Xavi, the man Laporta did eventually turn to, quite pointedly noted afterwards: “It didn’t happen, so why focus on a supposition?” He called going on about what might have happened “absurd” and complained that the media is “always negative”. Thing is, it’s hard to see how they can be positive when Barcelona had been a penalty away from another dreadful result, when the first half was as bad as the first 45 minutes in their last game against Almería, which he called “unacceptable”, laying into his players at half time and afterwards in the press conference, and when this just keeps happening. Sure, they turn a lot of them around but that’s 10 times now that they have conceded the first goal. If games lasted just 45 minutes, Barcelona would be 14th. And it’s not just about the points, it’s about the play – and based on the play, the inescapable conclusion is that, no, Barcelona can’t win the league. Frankly, you wouldn’t count on them holding on to fourth.

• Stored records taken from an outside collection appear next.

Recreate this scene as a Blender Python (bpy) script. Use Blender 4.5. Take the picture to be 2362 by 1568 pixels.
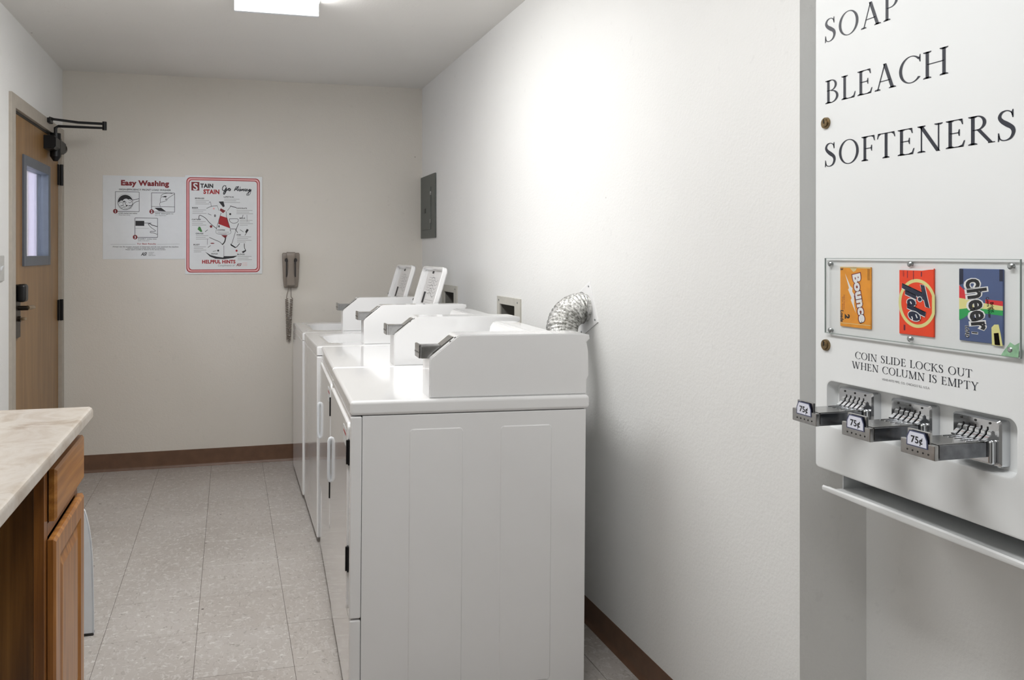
import bpy, bmesh, math, random
from mathutils import Vector, Matrix
random.seed(7)
PI = math.pi
SC = bpy.context.scene
COL = SC.collection
for o in list(bpy.data.objects): bpy.data.objects.remove(o)

# ------------------------------------------------------------------ camera
YAW = math.atan(477.0 / 1878.0)
CAMZ = 1.321
cd = bpy.data.cameras.new('camera'); cam = bpy.data.objects.new('camera', cd); COL.objects.link(cam)
cd.sensor_width = 36.0; cd.sensor_fit = 'HORIZONTAL'; cd.lens = 36.0 * 1878.0 / 2362.0
cd.shift_x = 174.0 / 2362.0; cd.shift_y = -198.0 / 2362.0
cd.clip_start = 0.02
cam.location = (0, 0, CAMZ); cam.rotation_euler = (PI / 2, 0, -YAW)
SC.camera = cam

# ------------------------------------------------------------------ world, exposure
w = bpy.data.worlds.new('world'); SC.world = w; w.use_nodes = True
bg = w.node_tree.nodes['Background']; bg.inputs[0].default_value = (0.86, 0.88, 1.0, 1); bg.inputs[1].default_value = 5.0
SC.view_settings.view_transform = 'Standard'; SC.view_settings.look = 'None'
SC.view_settings.gamma = 1.0; SC.view_settings.use_curve_mapping = False
SC.view_settings.exposure = 0.24
LAMP_MAIN = 17.5      # emission of the visible ceiling fixture
LAMP_REAR = 12.0       # emission of the same kind of fixture behind the camera

# room numbers
XL, XR, XV = -0.973, 1.245, 1.424
YB, YF, YP = 5.29, -1.7, 1.577
ZC = 2.424

# ------------------------------------------------------------------ materials
def lin(c):
    c = c / 255.0
    return c / 12.92 if c <= 0.04045 else ((c + 0.055) / 1.055) ** 2.4
def rgb(r, g, b): return (lin(r), lin(g), lin(b), 1)
class NT:
    def __init__(s, name):
        s.m = bpy.data.materials.new(name); s.m.use_nodes = True
        s.t = s.m.node_tree; s.n = s.t.nodes; s.p = s.n['Principled BSDF']
    def add(s, kind, **kw):
        n = s.n.new(kind)
        for k, v in kw.items(): setattr(n, k, v)
        return n
    def link(s, a, b): s.t.links.new(a, b)
    def coord(s, kind='Object', scale=(1, 1, 1)):
        tc = s.add('ShaderNodeTexCoord'); mp = s.add('ShaderNodeMapping')
        if kind == 'World':
            g = s.add('ShaderNodeNewGeometry'); s.link(g.outputs['Position'], mp.inputs[0])
        else: s.link(tc.outputs[kind], mp.inputs[0])
        mp.inputs['Scale'].default_value = scale
        return mp.outputs[0]
    def noise(s, co, scale, detail=3, rough=0.5, dist=0.0):
        n = s.add('ShaderNodeTexNoise'); s.link(co, n.inputs['Vector'])
        n.inputs['Scale'].default_value = scale; n.inputs['Detail'].default_value = detail
        n.inputs['Roughness'].default_value = rough; n.inputs['Distortion'].default_value = dist
        return n.outputs['Fac']
    def ramp(s, fac, stops):
        r = s.add('ShaderNodeValToRGB'); s.link(fac, r.inputs[0])
        e = r.color_ramp.elements
        while len(e) < len(stops): e.new(0.5)
        for i, (p, c) in enumerate(stops): e[i].position = p; e[i].color = c
        return r.outputs[0]
    def mix(s, fac, a, b, mode='MIX'):
        m = s.add('ShaderNodeMix', data_type='RGBA', blend_type=mode)
        if isinstance(fac, float): m.inputs[0].default_value = fac
        else: s.link(fac, m.inputs[0])
        for v, i in ((a, 6), (b, 7)):
            if isinstance(v, tuple): m.inputs[i].default_value = v
            else: s.link(v, m.inputs[i])
        return m.outputs[2]
    def bump(s, h, strength, dist=0.001):
        b = s.add('ShaderNodeBump'); s.link(h, b.inputs['Height'])
        b.inputs['Strength'].default_value = strength; b.inputs['Distance'].default_value = dist
        s.link(b.outputs[0], s.p.inputs['Normal'])
    def base(s, v):
        if isinstance(v, tuple): s.p.inputs['Base Color'].default_value = v
        else: s.link(v, s.p.inputs['Base Color'])
    def set(s, **kw):
        for k, v in kw.items(): s.p.inputs[k].default_value = v
W1 = (1, 1, 1, 1); K0 = (0, 0, 0, 1)
def simple(name, col, rough=0.5, metal=0.0, var=0.06, scale=30, bump=0.0, coat=0.0):
    t = NT(name); co = t.coord('World')
    n = t.noise(co, scale, 3)
    dark = tuple(c * (1 - var) for c in col[:3]) + (1,)
    t.base(t.ramp(n, [(0.35, dark), (0.65, col)]))
    t.set(Roughness=rough, Metallic=metal)
    if coat: t.set(**{'Coat Weight': coat, 'Coat Roughness': 0.08})
    if bump: t.bump(t.noise(co, scale * 6, 2), bump)
    return t.m
def wallmat(name, col, bump=0.35):
    t = NT(name); co = t.coord('World')
    big = t.noise(co, 1.7, 3)
    c = t.ramp(big, [(0.3, tuple(x * 0.965 for x in col[:3]) + (1,)), (0.7, col)])
    sp = t.noise(co, 23, 4, 0.6)
    c = t.mix(t.ramp(sp, [(0.30, W1), (0.34, K0)]), c, tuple(x * 0.95 for x in col[:3]) + (1,))
    dots = t.add('ShaderNodeTexVoronoi'); t.link(co, dots.inputs['Vector']); dots.inputs['Scale'].default_value = 5.0
    dm = t.ramp(dots.outputs['Distance'], [(0.018, W1), (0.026, K0)])
    wn = t.add('ShaderNodeTexWhiteNoise'); t.link(dots.outputs['Color'], wn.inputs['Vector'])
    keep = t.ramp(wn.outputs['Value'], [(0.80, K0), (0.82, W1)])
    m = t.mix(1.0, dm, keep, 'MULTIPLY')
    c = t.mix(m, c, rgb(125, 118, 110))
    t.base(c); t.set(Roughness=0.62)
    h = t.noise(co, 115, 3, 0.55)
    h2 = t.noise(co, 38, 2)
    t.bump(t.mix(0.4, h, h2), bump, 0.0035)
    return t.m
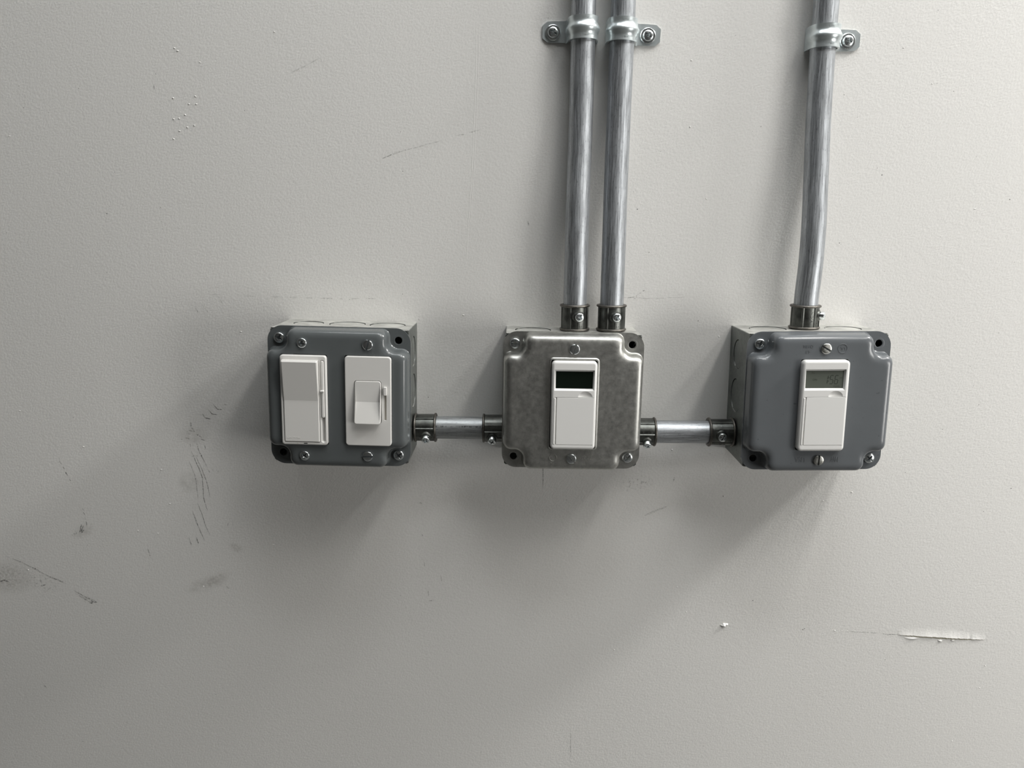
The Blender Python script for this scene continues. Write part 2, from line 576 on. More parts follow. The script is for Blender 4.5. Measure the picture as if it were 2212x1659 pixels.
def box_body(root, D, sides):
    discs = []
    """open-fronted square steel box; sides: dict side -> list of (u, kind) knockouts, u along the side"""
    mb = MB()
    T = 1.6
    kd = 21.5
    maps = {
        'top': lambda u, v, t: (u, v, HALF - t),
        'bottom': lambda u, v, t: (u, v, -HALF + t),
        'right': lambda u, v, t: (HALF - t, v, u),
        'left': lambda u, v, t: (-HALF + t, v, u),
    }
    for side, fn in maps.items():
        outer = [(-HALF + 1, 0), (HALF - 1, 0), (HALF - 1, D), (-HALF + 1, D)]
        holes = [circle(u, kd, r + 0.55, 32) for u, r in sides.get(side, []) if r > 0]
        for t in (0.0, T):
            pts, tris = triangulate(outer, holes)
            mb.add([fn(a, b, t) for a, b in pts], tris, 0, False)
        for L in [outer] + holes:
            loops_strip(mb, [[fn(a, b, 0) for a, b in L], [fn(a, b, T) for a, b in L]])
        for u, r in sides.get(side, []):
            if r <= 0:
                continue
            k = MB()
            # disc set a little below the face, with a raised prying bridge
            prof = [(0.01, 0.25), (r * 0.55, 0.25), (r * 0.6, 0.35), (r - .25, 0.35), (r, 0.6), (r, 1.5)]
            loops = []
            for rr, tt in prof:
                loops.append([fn(u + rr * cos(2 * pi * i / 32), kd + rr * sin(2 * pi * i / 32), tt) for i in range(32)])
            loops_strip(k, loops)
            for a in (0.6, 0.6 + pi):
                s_ = []
                for da, rr in ((-.12, r - .3), (.12, r - .3), (.12, r + .8), (-.12, r + .8)):
                    s_.append((u + rr * cos(a + da), kd + rr * sin(a + da)))
                k.add([fn(p, q, 0.2) for p, q in s_] + [fn(p, q, 1.2) for p, q in s_],
                      [(0, 1, 2, 3), (0, 1, 5, 4), (1, 2, 6, 5), (2, 3, 7, 6), (3, 0, 4, 7)], 0, False)
            discs.append(k.build('knockout', M['box'], root))
    # folded corner posts
    for sx in (-1, 1):
        for sz in (-1, 1):
            pr = []
            for i in range(7):
                a = pi / 2 * i / 6
                pr.append((sx * (HALF - 1 + 1 * cos(a)), sz * (HALF - 1 + 1 * sin(a))))
            pr += [(sx * (HALF - 1), sz * (HALF - 3)), (sx * (HALF - 3), sz * (HALF - 3)), (sx * (HALF - 3), sz * (HALF - 1))]
            slab(mb, pr, [], 0.0, D - 1.2)
    boxm(mb, -HALF + 1, HALF - 1, 0.05, 1.2, -HALF + 1, HALF - 1)
    # ears the cover screws bite into
    for sx, sz in ((-1, 1), (1, -1)):
        boxm(mb, sx * 43.8 - 5.5, sx * 43.8 + 5.5, D - 2.2, D - 0.6, sz * 43.8 - 5.5, sz * 43.8 + 5.5)
    body = mb.build('box_body', M['box'], root)
    for k in discs:
        k.parent = body
    return body

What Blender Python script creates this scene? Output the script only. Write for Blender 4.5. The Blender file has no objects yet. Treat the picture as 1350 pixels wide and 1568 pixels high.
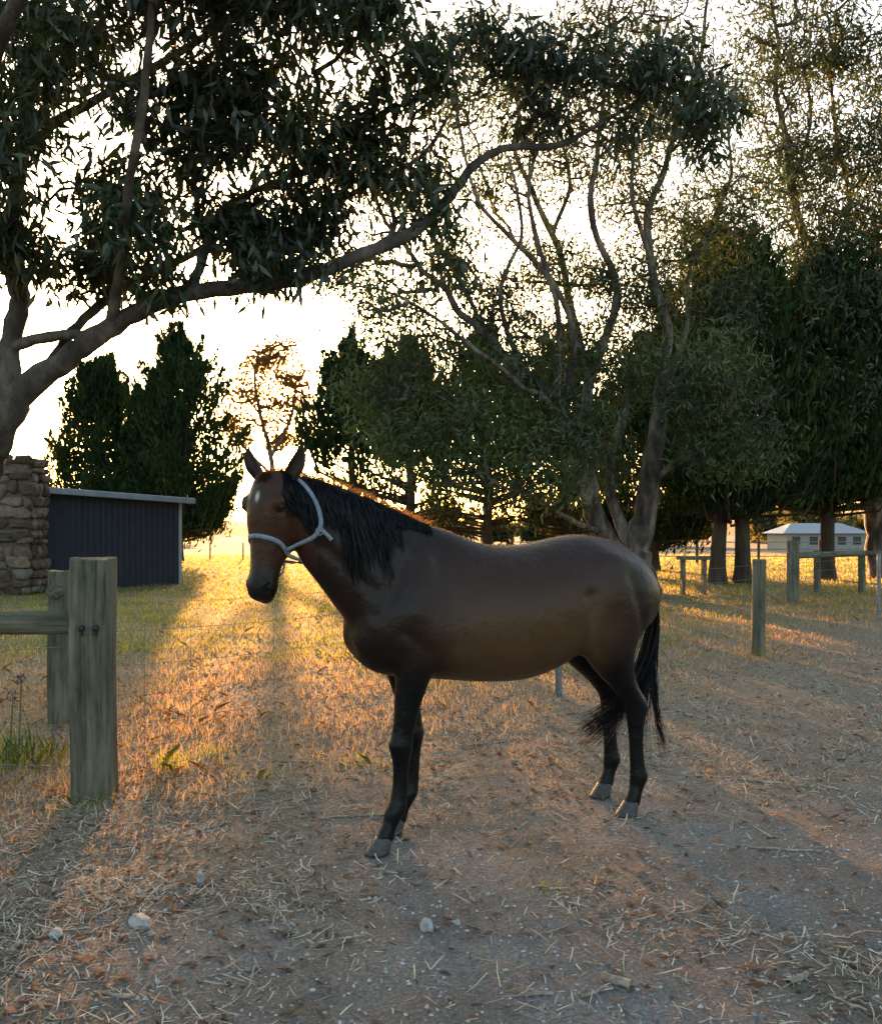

• “With a different club and a different context, I’d already be gone,” Cádiz manager Sergio admitted after they were beaten by Granada – who had only won once all season and that was back in August. “I just hope that the president has that little bit of patience because I am convinced that we are going to turn this around,” he said, but he’s just about the only one. In the relegation zone at the half way stage, Cádiz have not won in four months. And this performance was, Sergio admitted, “unacceptable”.

• Williot Swedburg this season: no starts, seven sub appearances, 100 minutes, two goals: in the 87th and 96th minutes delivering two of Celta de Vigo’s three wins all season. This time, he helped pull them from the relegation zone. Things are looking up for Rafa Benítez’s side.

• “Shut up and show some respect!” All is not well in Seville. In fact, all is really, really, really bad.